Meta’s VR social network Horizon Worlds — the company’s flagship “metaverse” app — is suffering from too many quality issues and even the team building it isn’t using it very much, according to internal memos obtained by The Verge.
In one of the memos to employees dated September 15th, Meta’s VP of Metaverse, Vishal Shah, said the team would remain in a “quality lockdown” for the rest of the year to “ensure that we fix our quality gaps and performance issues before we open up Horizon to more users.”
“Simply put, for an experience to become delightful and retentive, it must first be usable and well crafted.”
“Since launching late last year, we have seen that the core thesis of Horizon Worlds — a synchronous social network where creators can build engaging worlds — is strong,” Shah wrote in a memo last month. “But currently feedback from our creators, users, playtesters, and many of us on the team is that the aggregate weight of papercuts, stability issues, and bugs is making it too hard for our community to experience the magic of Horizon. Simply put, for an experience to become delightful and retentive, it must first be usable and well crafted.”

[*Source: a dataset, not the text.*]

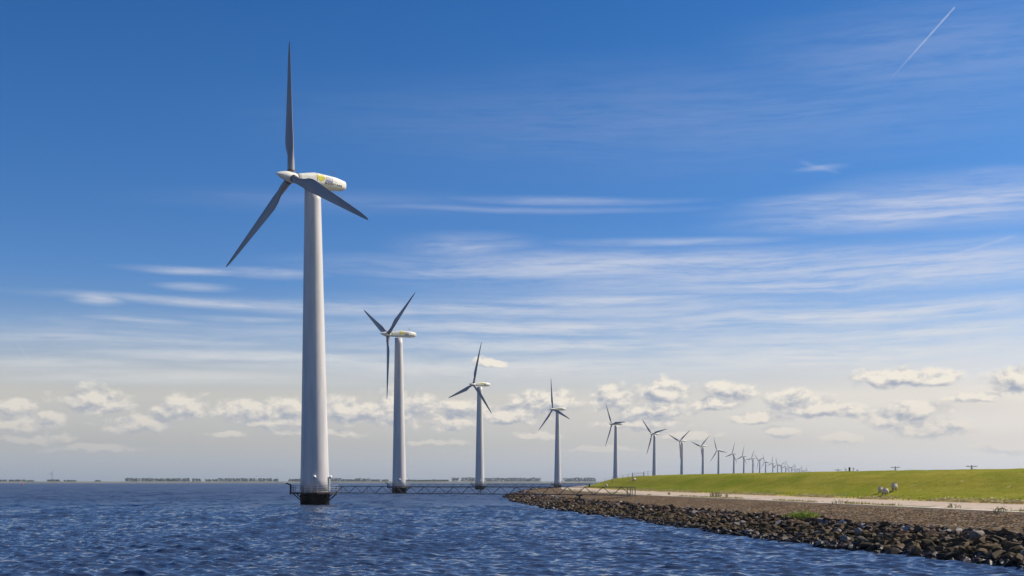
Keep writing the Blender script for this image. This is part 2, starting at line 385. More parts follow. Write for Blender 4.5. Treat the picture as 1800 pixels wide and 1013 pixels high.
# kerb + concrete service road
def strip(name, ys, xf, zf, nt, m, noise=0, nscale=1., seed=1):
    t = np.linspace(0, 1, nt)[None, :]; T = ys[:, None]
    X = xf(T, t); Z = zf(T, t)
    if noise: Z = Z + fbm(X / nscale, T / nscale, 3, seed) * noise * np.minimum(1, np.minimum(t, 1 - t) * 8)
    return grid_mesh(name, X, T + 0 * t, Z, m, uv=((t + 0 * T), T + 0 * t))
m, g, b = mat('kerb concrete', (.62, .56, .46), .8)
g.put(b.inputs['Base Color'], g.mix(g.mr(g.noise(pos(g), .7, 5, .7), .4, .7), (.74, .64, .50), (.52, .45, .32)))
ysr = stations(.8, .004)
kb = []
T = ysr[:, None]
X = np.concatenate([cC(T) - .02, cC(T), cC(T) + .34, cC(T) + .36], 1); Z = np.concatenate([T * 0 + ZC - .3, T * 0 + ZC + .012, T * 0 + ZC + .035, T * 0 + ZC - .1], 1)
tag(grid_mesh('kerb', X, T + X * 0, Z, m, smooth=False), kind='structure')
m, g, b = mat('road concrete', (.5, .42, .34), .85)
p_ = pos(g); su = g.n('ShaderNodeSeparateXYZ'); g.put(su.inputs[0], g.n('ShaderNodeUVMap').outputs[0])
c = g.mix(g.mr(g.noise(p_, .35, 6, .65), .3, .7), (.56, .43, .31), (.46, .35, .245))
slab = g.m('ABSOLUTE', g.m('SUBTRACT', g.m('FRACT', g.m('DIVIDE', su.outputs[1], 5.0)), .5))
c = g.mix(g.mr(slab, .490, .498, 0, .7), c, (.14, .13, .07))
c = g.mix(g.mr(g.m('ADD', g.noise(g.v('MULTIPLY', p_, (1, .35, 1)), .5, 5, .7), g.mr(su.outputs[0], .30, .0, 0, .16)), .60, .66, 0, .85), c, (.13, .15, .03))
g.put(b.inputs['Base Color'], c); bump(g, b, g.noise(p_, 12, 3, .6), .2, .01)
tag(strip('road', ysr, lambda T, t: cC(T) + .36 + (cD(T) - cC(T) - .36) * t, lambda T, t: ZC + .01 + (ZD - ZC - .01) * t, 6, m), kind='structure')

# grass dike + polder behind it
ysg = stations(.7, .0035)
def dx(T, t):
    D, E_ = cD(T), cE(T)
    return np.where(t <= .6, D + (E_ - D) * (t / .6), np.where(t <= .68, E_ + (t - .6) / .08 * 3.5, np.where(t <= .85, E_ + 3.5 + (t - .68) / .17 * 17, E_ + 20.5 + ((t - .85) / .15) ** 3 * 2700)))
def dz(T, t):
    e = zE(T); s_ = np.clip(t / .6, 0, 1)
    prof = s_ + .06 * np.sin(s_ * math.pi * 2) * -1.0
    return np.where(t <= .6, ZD + (e - ZD) * prof, np.where(t <= .68, e, np.where(t <= .85, e - (t - .68) / .17 * (e - .9), .9)))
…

Though Meta has teased its work on more lifelike avatars, the current quality of Horizon’s graphics pales in comparison to some of its non-VR competitors like Fortnite. Zuckerberg himself was recently memeified after he posted a screenshot of his Horizon avatar to celebrate the launch of Horizon for Quest users in France and Spain. He quickly posted a follow-up image of a more advanced avatar, saying he would share “major updates to Horizon and avatar graphics” at the company’s annual Connect conference which is scheduled for October 11th.
“Why don’t we love the product we’ve built so much that we use it all the time?”
A key issue with Horizon’s development to date, according to Shah’s internal memos, is that the people building it inside Meta appear to not be using it that much. “For many of us, we don’t spend that much time in Horizon and our dogfooding dashboards show this pretty clearly,” he wrote to employees on September 15th. “Why is that? Why don’t we love the product we’ve built so much that we use it all the time? The simple truth is, if we don’t love it, how can we expect our users to love it?”
In a follow-up memo dated September 30th, Shah said that employees still weren’t using Horizon enough, writing that a plan was being made to “hold managers accountable” for having their teams use Horizon at least once a week. “Everyone in this organization should make it their mission to fall in love with Horizon Worlds. You can’t do that without using it. Get in there. Organize times to do it with your colleagues or friends, in both internal builds but also the public build so you can interact with our community.”
He went on to call out specific issues with Horizon, writing that “our onboarding experience is confusing and frustrating for users” and that the team needed to “introduce new users to top-notch worlds that will ensure their first visit is a success.”
Shah said the teams working on Horizon needed to collaborate better together and expect more changes to come. “Today, we are not operating with enough flexibility,” his memo reads. “I want to be clear on this point. We are working on a product that has not found product market fit. If you are on Horizon, I need you to fully embrace ambiguity and change.”
He said that employees working on Horizon will their targets for growing users in VR lowered and that the coming 2D version of Horizon for web wouldn’t likely have a user target but instead a “high quality bar.”
In a statement shared with The Verge, Meta spokesperson Ashley Zandy said the company is “confident that the metaverse is the future of computing and that it should be built around people.” She said the company is “always making quality improvements and acting on the feedback from our community of creators. This is a multiyear journey, and we’re going to keep making what we build better.”